Kopalin, Il’ia Petrovich

 

Born July 20 (Aug. 2), 1900, in the village of Pavlovskaia, now in Istra Raion, Moscow Oblast. Soviet documentary film director. People’s Artist of the USSR (1968). Member of the CPSU since 1940.

Kopalin began his work under the direction of D. Vertov in 1925. He produced Along Lenin’s Path (1929–37) and Lenin (1938, with I. F. Setkina). His film Defeat of the German Armies Near Moscow (1942, with L. V. Varlamov) received wide recognition both within the USSR and abroad. Films dealing with international events made up an important part of his oeuvre, particularly Abyssinia (1936), On the Events in Spain (1936–37), Liberated Czechoslovakia (1946), The Warsaw Meetings (1955), and Melodies of the Festival (1955).

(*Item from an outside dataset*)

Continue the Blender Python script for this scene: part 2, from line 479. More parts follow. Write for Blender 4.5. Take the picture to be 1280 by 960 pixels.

Kopalin’s major works include The Unforgettable Years (1957); The City of Great Fate (1961), dedicated to Moscow; Maiden Voyage to the Stars (1961, with D. A. Bogolepov and G. M. Kosenko), about the pilot and cosmonaut Iu. A. Gagarin; Undying Pages (1965), on the struggle for Soviet power; and the full-length, wide-angle film My Country (1967), on the 50 years of the Soviet state.

In 1950, Kopalin began teaching at the All-Union State Institute of Cinematography (from 1964 as a professor). He received the State Prize of the USSR (1941, 1942, 1946, 1948, 1949, 1951) and was awarded two Orders of Lenin and various medals.

WORKS

Rasskaz o tvorcheskom puti. [Moscow, 1966].

REFERENCE

“Master dokumentaPnogo zhanra.” Iskusstvo kino, 1956, no. 6.